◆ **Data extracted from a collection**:
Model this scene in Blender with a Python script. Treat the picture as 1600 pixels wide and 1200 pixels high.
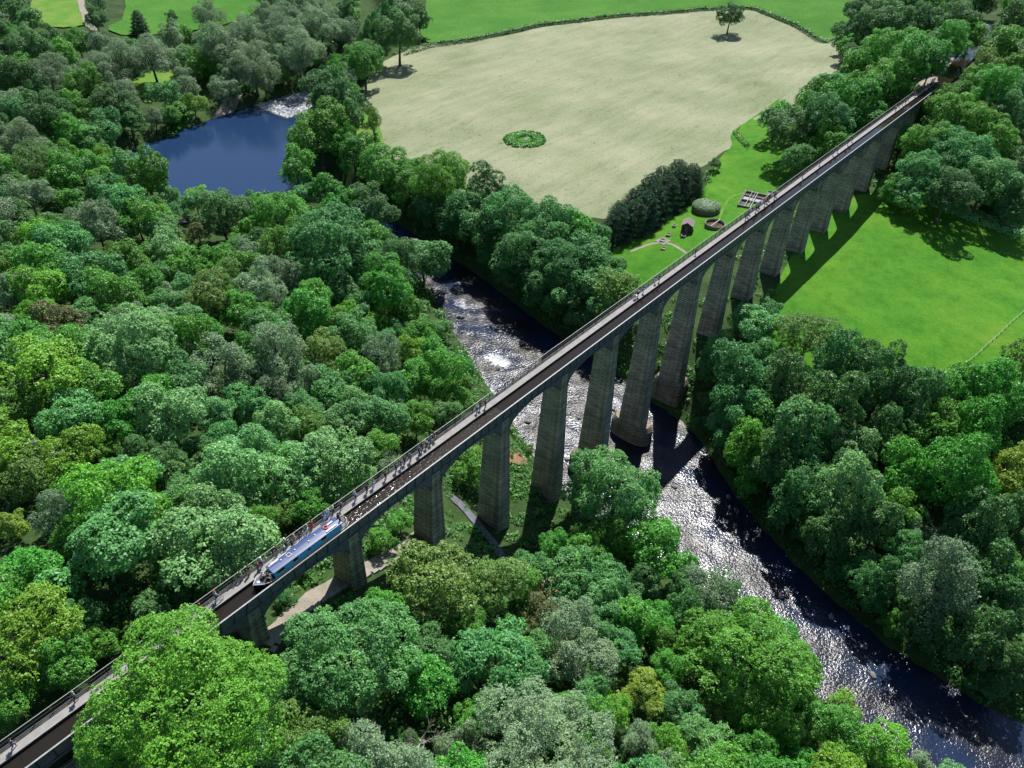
import bpy, bmesh, math, random
import numpy as np
from mathutils import Vector, Matrix
from mathutils.geometry import delaunay_2d_cdt

for o in list(bpy.data.objects): bpy.data.objects.remove(o)
SC = bpy.context.scene
COL = SC.collection
# ------------------------------------------------------------------ camera
cam_d = bpy.data.cameras.new('camera'); CAM = bpy.data.objects.new('camera', cam_d); COL.objects.link(CAM)
_R = Vector((0.6287, -0.7765, 0.0425)).normalized(); _F = Vector((0.6327, 0.4790, -0.6085)).normalized(); _U = _R.cross(_F)
CAM.matrix_world = Matrix(((_R.x, _U.x, -_F.x, -14.363), (_R.y, _U.y, -_F.y, -60.455), (_R.z, _U.z, -_F.z, 81.294), (0, 0, 0, 1)))
cam_d.sensor_width = 36.0; cam_d.lens = 36.0 * 1273.25 / 1600.0; cam_d.clip_start = 1.0; cam_d.clip_end = 5000.0
SC.camera = CAM
# ------------------------------------------------------------------ sky and sun
SUN_AZ = (0.883, 0.469); SUN_EL = math.radians(55)
world = bpy.data.worlds.new('World'); SC.world = world; world.use_nodes = True
wn = world.node_tree.nodes; wl = world.node_tree.links
bgn = wn['Background']; bgn.inputs['Strength'].default_value = 0.075
skyn = wn.new('ShaderNodeTexSky'); skyn.sky_type = 'NISHITA'; skyn.sun_disc = False
skyn.sun_elevation = SUN_EL; skyn.sun_rotation = math.atan2(SUN_AZ[0], SUN_AZ[1]); skyn.altitude = 100; skyn.air_density = 1.0; skyn.dust_density = 0.6; skyn.ozone_density = 1.4
wl.new(skyn.outputs['Color'], bgn.inputs['Color'])
sun_d = bpy.data.lights.new('sun', 'SUN'); sun_d.energy = 5.0; sun_d.angle = math.radians(0.53); sun_d.color = (1.0, 0.955, 0.88)
SUN = bpy.data.objects.new('sun', sun_d); COL.objects.link(SUN)
_sd = Vector((SUN_AZ[0] * math.cos(SUN_EL), SUN_AZ[1] * math.cos(SUN_EL), math.sin(SUN_EL)))
SUN.rotation_euler = _sd.to_track_quat('Z', 'Y').to_euler(); SUN.location = _sd * 400
SC.view_settings.view_transform = 'Standard'; SC.view_settings.look = 'None'; SC.view_settings.exposure = 0.68; SC.view_settings.gamma = 1.0
SC.render.engine = 'CYCLES'
SC.cycles.max_bounces = 6; SC.cycles.diffuse_bounces = 3; SC.cycles.glossy_bounces = 3; SC.cycles.transmission_bounces = 3; SC.cycles.transparent_max_bounces = 4
SC.cycles.caustics_reflective = False; SC.cycles.caustics_refractive = False
SC.cycles.use_denoising = True

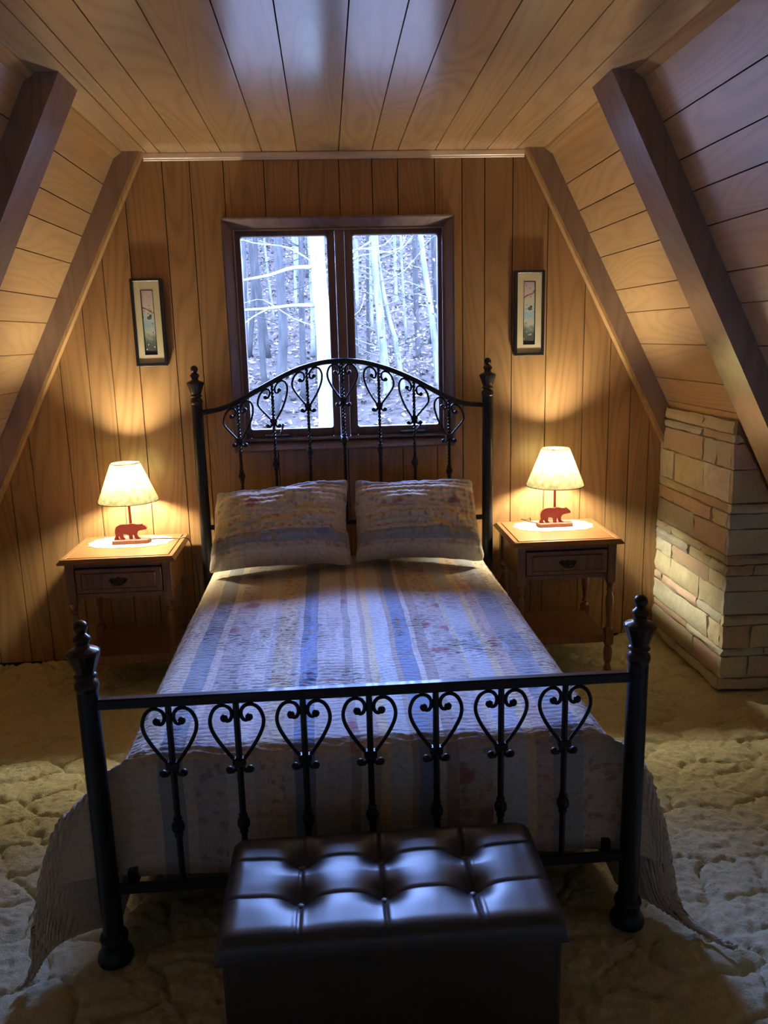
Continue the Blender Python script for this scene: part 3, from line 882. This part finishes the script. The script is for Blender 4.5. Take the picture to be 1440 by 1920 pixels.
# ------------------------------------------------------------------ storage ottoman
OX0, OX1, OY0, OY1 = -.272, .492, -2.652, -2.268
ot = thing('storage_ottoman', 'black-brown tufted leather storage bench at the foot of the bed', 'bench', ((OX0+OX1)/2, (OY0+OY1)/2, 0))
obj('body', MB().box(OX0+.012, OX1-.012, OY0+.012, OY1-.012, .002, .335, .008), M_leather, ot, smooth=True, angle=.5)
BUT = [(x, y) for y in (-2.374, -2.510) for x in (-.094, .099, .306)]
def lid():
    nu, nv = 170, 96
    U, V = np.meshgrid(np.linspace(0, 1, nu), np.linspace(0, 1, nv), indexing='ij')
    X = OX0+U*(OX1-OX0); Y = OY0+V*(OY1-OY0)
    bx = np.array([-.094, .099, .306]); by = np.array([-2.374, -2.510])
    dx = np.min(np.abs(X[..., None]-bx), -1); dy = np.min(np.abs(Y[..., None]-by), -1)
    d = np.min(np.stack([np.hypot((X-a), (Y-b)) for a, b in BUT], -1), -1)
    ein = sstep(np.minimum(np.minimum(X-OX0, OX1-X), np.minimum(Y-OY0, OY1-Y))/.07)
    Z = .398-.012*ein*np.exp(-(dx/.05)**2)*np.exp(-(dy/.05)**2)-.004*ein*np.exp(-(dx/.035)**2)-.003*ein*np.exp(-(dy/.03)**2)
    Z -= .016*np.exp(-(d/.030)**2)
    Z -= .004*np.exp(-(dx/.004)**2)*(np.abs(Y-(-2.442)) > 0)
    Z -= .0035*np.exp(-(dy/.004)**2)
    Z += .0015*np.exp(-((dx-.009)/.003)**2)
    ex = np.minimum(X-OX0, OX1-X); ey = np.minimum(Y-OY0, OY1-Y)
    R = .042
    def rnd(e): q = np.clip(1-e/R, 0, 1); return R*.75*(1-np.sqrt(np.clip(1-q*q, 0, 1)))
    Z = Z-rnd(ex)-rnd(ey)
    Z = np.maximum(Z, .342)
    m = MB(); i = np.arange(nu*nv).reshape(nu, nv)
    m.v = np.stack([X, Y, Z], -1).reshape(-1, 3).tolist()
    m.f = np.stack([i[:-1, :-1], i[1:, :-1], i[1:, 1:], i[:-1, 1:]], -1).reshape(-1, 4).tolist()
    rim = list(i[:, 0])+list(i[-1, 1:])+list(i[-2::-1, -1])+list(i[0, -2:0:-1])
    n0 = len(m.v)
    for q in rim: m.v.append((m.v[q][0], m.v[q][1], .336))
    for k in range(len(rim)):
        j = (k+1) % len(rim); m.f.append([int(rim[k]), n0+k, n0+j, int(rim[j])])
    m.f.append([n0+k for k in range(len(rim)-1, -1, -1)])
    l = obj('lid', m, M_leather, ot, smooth=True, angle=.9)
    rimpts = [(OX0+.02, OY0+.004), (OX1-.02, OY0+.004), (OX1-.004, OY0+.02), (OX1-.004, OY1-.02), (OX1-.02, OY1-.004), (OX0+.02, OY1-.004), (OX0+.004, OY1-.02), (OX0+.004, OY0+.02), (OX0+.02, OY0+.004)]
    obj('piping', MB().tube([(x, y, .339) for x, y in rimpts], .003, 6), M_leather, l, smooth=True)
    for a, b in BUT:
        q = int(np.argmin((np.array(m.v)[:nu*nv, 0]-a)**2+(np.array(m.v)[:nu*nv, 1]-b)**2))
        obj('button', MB().lathe([(.003, -.004), (.0125, -.002), (.0135, .002), (.0115, .006), (.007, .0085), (.001, .0095)], (a, b, m.v[q][2]), 16), M_leather, l, smooth=True, angle=1.0)
lid()

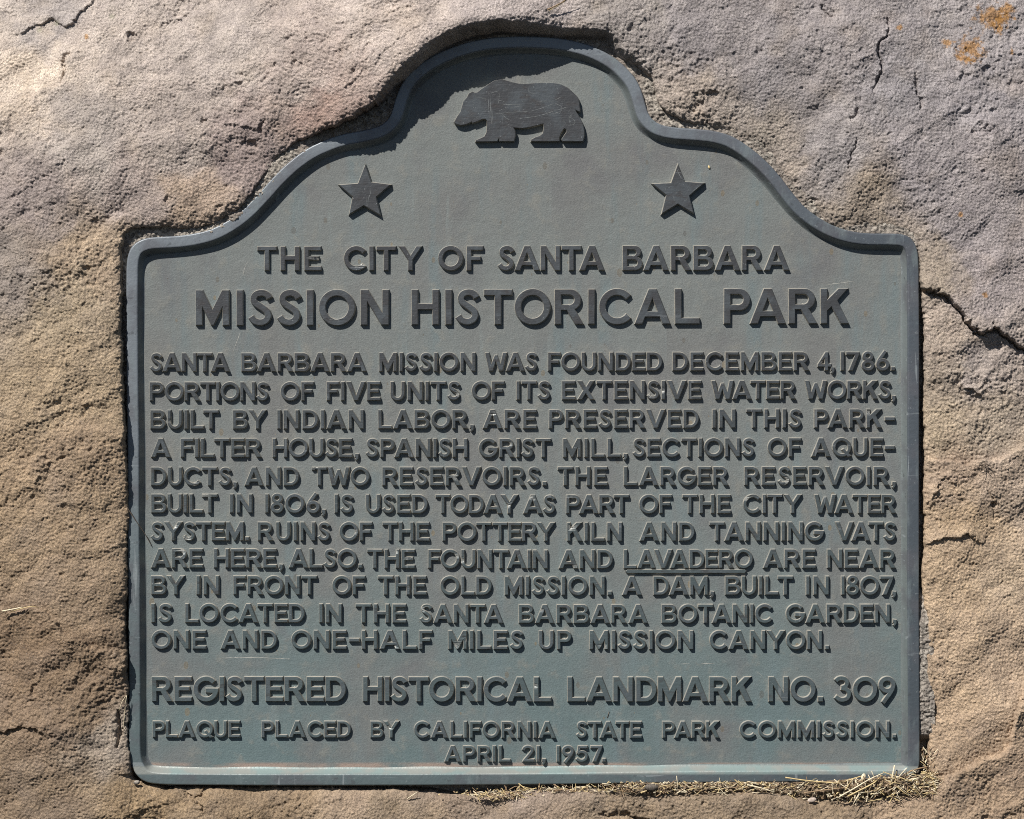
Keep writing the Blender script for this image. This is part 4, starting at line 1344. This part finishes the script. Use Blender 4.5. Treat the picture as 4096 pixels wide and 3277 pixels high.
for lab, y0, yy, hg, words in LINES:
    ks = [(OA + OA + 1080) / 2, (OB + OB + 1080) / 2, (OC + OC + 1080) / 2]
    tp = [y0 + a * K for a, _ in yy]
    bt = [y0 + b * K for _, b in yy]

    def vt(u, tp=tp, ks=ks): return float(np.interp(u, ks, tp))
    def vb(u, bt=bt, ks=ks): return float(np.interp(u, ks, bt))
    line = bpy.data.objects.new('inscription_line', None)
    line.empty_display_size = 0.02
    COL.objects.link(line)
    line.parent = plaque
    line['label'] = lab
    big = hg >= 11.5
    T, TH = (0.178, 0.158) if big else (0.158, 0.140)
    for wtxt, x0, x1 in words:
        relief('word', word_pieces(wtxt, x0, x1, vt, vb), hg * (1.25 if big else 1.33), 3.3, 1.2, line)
    o = line
    if 'LAVADERO' in lab:
        ua, ub, va = B(1760), C(850), 2286
        relief('underline', [[[(ua, va), (ua + 8, va - 6), (ub - 6, va - 7), (ub, va - 1), (ub - 6, va + 7), (ua + 8, va + 8)]]], 12, 2.2, 1.5, o)


# ------------------------------------------------------------------ dry grass, litter and small bits
def tube(V, F, MI, pts, r0, r1, mat_i, sides=6, flat=1.0):
    """bent tapering stalk through pts (metres)"""
    P = [Vector(p) for p in pts]
    st = len(V)
    n = len(P)
    for i, p in enumerate(P):
        d = (P[min(i + 1, n - 1)] - P[max(i - 1, 0)]).normalized()
        a = d.cross(Vector((0.13, 1, 0.21))).normalized()
        b = d.cross(a)
        r = r0 + (r1 - r0) * i / max(1, n - 1)
        for k in range(sides):
            an = 2 * math.pi * k / sides
            V.append(tuple(p + a * r * math.cos(an) + b * r * flat * math.sin(an)))
    for i in range(n - 1):
        for k in range(sides):
            k2 = (k + 1) % sides
            F.append((st + i * sides + k, st + i * sides + k2, st + (i + 1) * sides + k2, st + (i + 1) * sides + k))
            MI.append(mat_i)
    F.append(tuple(st + k for k in range(sides))[::-1])
    F.append(tuple(st + (n - 1) * sides + k for k in range(sides)))
    MI += [mat_i, mat_i]


MATS = [M_STRAW, M_STRAW_PALE, M_STRAW_BROWN, M_STRAW_DARK, M_DUFF]


def stalk(name, label, cat, pts, r0, r1, mi, flat=1.0, group=None):
    V, F, MI = [], [], []
    P = catmull(pts, 25, closed=False) if len(pts) > 2 else np.array([np.array(pts[0]) + (np.array(pts[1]) - np.array(pts[0])) * t for t in np.linspace(0, 1, 7)], float)
    tube(V, F, MI, [W(*p) for p in P], r0 * S, r1 * S, 0, 6, flat)
    o = link_mesh(name, V, F, [MATS[mi]], MI, None, smooth=True)
    return tag(o, label, cat, group)


# litter heap on the ledge below the plaque
rl = random.Random(5)
V, F, MI = [], [], []
# crumbly duff under the stalks
us = np.arange(2240, 3742, 9.0)
nv = 12
for i, u in enumerate(us):
    k = min(1, (u - 2240) / 300)
    heap = 1.0 if u < 3100 else 1 + .5 * min(1, (u - 3100) / 350)
    for j in range(nv):
        t = j / (nv - 1)
        v = 3122 - 28 * max(0, (u - 3150) / 590) + t * (58 + (26 if 3120 < u < 3560 else 8) * 1.0) + rl.uniform(-3, 3)
        hh = 14 + k * (34 * math.sin(math.pi * (0.18 + .72 * t)) * heap) + rl.uniform(-11, 11) - (1 - k) * 40 - 5
        if t > .92:
            hh -= 20
        if t < .05:
            hh -= 30
        V.append(W(u + rl.uniform(-3, 3), v, hh))
for i in range(len(us) - 1):
    for j in range(nv - 1):
        a = i * nv + j
        F.append((a, a + 1, a + nv + 1, a + nv))
        MI.append(4)
ends_n = 0
for _ in range(1700):
    q = rl.random()
    if q < .74:
        u = 3740 - (rl.random() ** 1.5) * 1330
        top = 3126 - 34 * max(0, (u - 3150) / 590) - (22 * rl.random() if u > 3480 else 0)
        bot = 3168 + (28 if 3130 < u < 3600 else 0)
        v = rl.uniform(top, bot)
        hh = rl.uniform(30, 52) + (18 if u > 3300 else 0)
    elif q < .86:
        u = rl.gauss(1985, 70)
        v = rl.gauss(3174, 8)
        hh = rl.uniform(38, 52)
    elif q < .93:
        u = rl.uniform(2060, 2420)
        v = rl.uniform(3143, 3166)
        hh = rl.uniform(20, 44)
    else:
        u = rl.uniform(3688, 3742)
        v = rl.uniform(2990, 3125)
        hh = rl.uniform(-10, 45)
    an = rl.gauss(0, .55) if rl.random() < .72 else rl.uniform(-1.6, 1.6)
    L = rl.choice((6, 8, 10, 13, 18, 26, 40, 64)) * rl.uniform(.7, 1.2)
    if q > .93:
        an = rl.uniform(.6, 2.4)
        L *= .8
    if .74 < q < .86:
        L *= .7
    dx, dv = math.cos(an) * L / 2, -math.sin(an) * L / 2
    tilt = rl.uniform(-.35, .35) * L
    bend = rl.uniform(-.12, .12) * L
    pts = [W(u - dx, v - dv, hh - tilt / 2), W(u + bend * .4, v + bend, hh + abs(bend)), W(u + dx, v + dv, hh + tilt / 2)]
    wd = rl.uniform(1.0, 2.3) if L > 16 else rl.uniform(1.2, 3.4)
    tube(V, F, MI, pts, wd * S, wd * rl.uniform(.3, .9) * S, rl.choices((0, 1, 2, 3), (.27, .28, .30, .15))[0], 5, rl.uniform(.35, 1))
litter = link_mesh('grass_litter', V, F, MATS, MI)
tag(litter, 'heap of chopped dry grass and duff on the stone ledge under the plaque', 'litter', None, 'stuff')

G1 = 'long dry stalks on the ledge'
stalk('straw_stalk', 'long golden stalk lying flat along the bottom rim of the plaque', 'straw', [(3138, 3106, 50), (3225, 3118, 54), (3350, 3128, 60)], 3.2, 2.0, 0, group=G1)
stalk('straw_stalk', 'golden stalk rising to the right against the lower right rim', 'straw', [(3348, 3128, 60), (3400, 3112, 58), (3446, 3099, 52)], 3.2, 2.2, 0, group=G1)
stalk('straw_stalk', 'longest pale stalk slanting steeply up to the right across the heap', 'straw', [(3350, 3180, 74), (3420, 3140, 76), (3472, 3110, 72), (3530, 3086, 60)], 3.4, 2.0, 1, group=G1)
stalk('straw_stalk', 'yellow stalk running just below the longest pale stalk', 'straw', [(3385, 3178, 70), (3440, 3150, 74), (3490, 3124, 70), (3520, 3098, 60)], 3.4, 2.4, 0, group=G1)
stalk('straw_stalk', 'short stout stalk standing upright before the lower right rim', 'straw', [(3560, 3124, 60), (3566, 3090, 56), (3574, 3057, 50)], 4.2, 3.0, 1, group=G1)
stalk('straw_stalk', 'grey-brown stalk leaning out of the lower right corner gap', 'straw', [(3595, 3108, 48), (3640, 3080, 46), (3710, 3064, 36)], 3.6, 2.4, 2, group=G1)
stalk('straw_stalk', 'pale flat stalk at the right end of the heap', 'straw', [(3614, 3116, 62), (3660, 3108, 64), (3694, 3102, 60)], 4.0, 3.0, 1, .5, group=G1)
stalk('straw_stalk', 'pale stalk drooping over the lip of the ledge left of the heap', 'straw', [(2985, 3134, 58), (3040, 3146, 64), (3094, 3163, 62)], 3.2, 1.6, 1, group=G1)
stalk('straw_stalk', 'stem hanging down over the ledge lip below the heap', 'straw', [(3430, 3168, 72), (3416, 3188, 82), (3404, 3206, 90)], 3.2, 1.4, 1, group=G1)
stalk('straw_stalk', 'brown stalk lying level in the middle of the heap', 'straw', [(3210, 3166, 66), (3290, 3154, 68), (3400, 3142, 66)], 3.0, 2.2, 2, group=G1)
stalk('straw_stalk', 'forked-looking pale stalk on the stone lip at bottom centre', 'straw', [(1630, 3192, 46), (1650, 3178, 50), (1668, 3165, 52)], 2.6, 1.6, 1, group=G1)
stalk('straw_stalk', 'straight pale straw lying on the small ledge at the far left', 'straw', [(26, 2438, 118), (70, 2430, 122), (108, 2422, 122)], 2.8, 2.2, 1)
stalk('straw_stalk', 'curled straw arching over the small ledge at the far left', 'straw', [(60, 2440, 116), (110, 2426, 124), (150, 2418, 124), (172, 2424, 118)], 2.2, 1.4, 0)
stalk('pine_needle', 'brown pine needle lying on the grey stone above the plaque', 'pine needle', [(2188, 56, 138), (2240, 30, 134), (2290, -4, 128)], 2.6, 1.6, 2)
stalk('pine_needle', 'thin orange needle lying beside the brown needle above the plaque', 'pine needle', [(2194, 60, 136), (2250, 28, 132), (2282, 2, 128)], 1.6, 1.0, 0)
stalk('grass_stem', 'thin dark stem leaning across the left rim of the plaque', 'stem', [(498, 2000, 66), (540, 2070, 52), (576, 2128, 24), (606, 2186, 4)], 1.9, 1.2, 3)
stalk('grass_stem', 'wispy pale stem sticking out of the gap at lower left', 'stem', [(484, 2838, 70), (497, 2800, 78), (512, 2776, 66)], 1.6, .8, 1)
stalk('grass_stem', 'thin pale stem trailing down the gap at lower left', 'stem', [(512, 2778, 60), (506, 2840, 62), (500, 2900, 60), (498, 2930, 50)], 1.3, .8, 1)
stalk('hair', 'dark bristle stuck to the plate above the word STATE', 'bristle', [(2430, 2873, 1.5), (2434, 2858, 2.5), (2437, 2847, 2.5)], 1.3, .8, 3)

# husk and pods
def pebble(name, label, cat, u, v, hh, ru, rv, rh, mat, rot=0.0, ridge=0.0):
    V, F = [], []
    nu_, nv_ = 14, 9
    for j in range(nv_ + 1):
        th = math.pi * j / nv_
        for i in range(nu_):
            ph = 2 * math.pi * i / nu_
            k = 1 + ridge * math.cos(ph * 5) + .06 * math.sin(ph * 3 + th * 4)
            x, y, z = math.cos(th), math.sin(th) * math.cos(ph) * k, math.sin(th) * math.sin(ph) * k
            x, y = x * ru, y * rv
            xr, yr = x * math.cos(rot) - y * math.sin(rot), x * math.sin(rot) + y * math.cos(rot)
            V.append(W(u + xr, v - yr, hh + z * rh))
    for j in range(nv_):
        for i in range(nu_):
            i2 = (i + 1) % nu_
            F.append((j * nu_ + i, j * nu_ + i2, (j + 1) * nu_ + i2, (j + 1) * nu_ + i))
    o = link_mesh(name, V, F, [mat], None, None, smooth=True)
    return tag(o, label, cat)


pebble('seed_pod', 'dark wrinkled seed pod lying in the straw near bottom centre', 'seed pod', 2604, 3146, 44, 29, 14, 14, plain('pod_brown', (.10, .085, .07), .8, .4, 500), 0.0, .06)
pebble('seed_husk', 'tiny straw-coloured husk stuck to the plate beside the right star', 'husk', 2837, 668, 3, 4.2, 7.0, 3.2, M_STRAW, .25)
pebble('seed_husk', 'white papery husk standing before the lower right rim', 'husk', 3448, 3102, 62, 9, 14, 4, M_STRAW_PALE, -.35)
pebble('seed_husk', 'pale flat husk lying on the ledge lip below the heap', 'husk', 3243, 3194, 60, 18, 10, 5, plain('husk_grey', (.46, .38, .32), .8), .2)
pebble('stone_chip', 'small pale stone chip resting in the gap at bottom left', 'stone chip', 551, 3126, 48, 13, 9, 9, M_MORTAR, .2)
pebble('stone_chip', 'pale stone chip lodged under the bottom rim left of centre', 'stone chip', 2446, 3164, 34, 10, 6, 7, M_MORTAR, .1)

# rooty weed on the right-hand stone
V, F, MI = [], [], []
for pts in ([(3935, 1852, 40), (3932, 1880, 46), (3930, 1915, 44)], [(3932, 1858, 42), (3945, 1876, 46), (3962, 1900, 42)], [(3934, 1862, 42), (3918, 1872, 46), (3902, 1864, 44)], [(3938, 1855, 42), (3955, 1862, 46), (3968, 1890, 42)]):
    tube(V, F, MI, [W(*p) for p in catmull(pts, 8, closed=False)], 1.8 * S, .8 * S, 0, 5)
weed = link_mesh('dry_weed', V, F, [M_STRAW_DARK], MI)
tag(weed, 'small dead rooty weed clinging to the stone right of the plaque', 'weed')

◆ **Short exercise**:
Exactly reproduce the stretch from the line with "Keep writing the" through the line with "relief('underline', [[[(ua, va), (ua", including both ends and nothing else.

◆ **Exercise solution**:
Keep writing the Blender script for this image. This is part 4, starting at line 1344. This part finishes the script. Use Blender 4.5. Treat the picture as 4096 pixels wide and 3277 pixels high.
for lab, y0, yy, hg, words in LINES:
    ks = [(OA + OA + 1080) / 2, (OB + OB + 1080) / 2, (OC + OC + 1080) / 2]
    tp = [y0 + a * K for a, _ in yy]
    bt = [y0 + b * K for _, b in yy]

    def vt(u, tp=tp, ks=ks): return float(np.interp(u, ks, tp))
    def vb(u, bt=bt, ks=ks): return float(np.interp(u, ks, bt))
    line = bpy.data.objects.new('inscription_line', None)
    line.empty_display_size = 0.02
    COL.objects.link(line)
    line.parent = plaque
    line['label'] = lab
    big = hg >= 11.5
    T, TH = (0.178, 0.158) if big else (0.158, 0.140)
    for wtxt, x0, x1 in words:
        relief('word', word_pieces(wtxt, x0, x1, vt, vb), hg * (1.25 if big else 1.33), 3.3, 1.2, line)
    o = line
    if 'LAVADERO' in lab:
        ua, ub, va = B(1760), C(850), 2286
        relief('underline', [[[(ua, va), (ua + 8, va - 6), (ub - 6, va - 7), (ub, va - 1), (ub - 6, va + 7), (ua + 8, va + 8)]]], 12, 2.2, 1.5, o)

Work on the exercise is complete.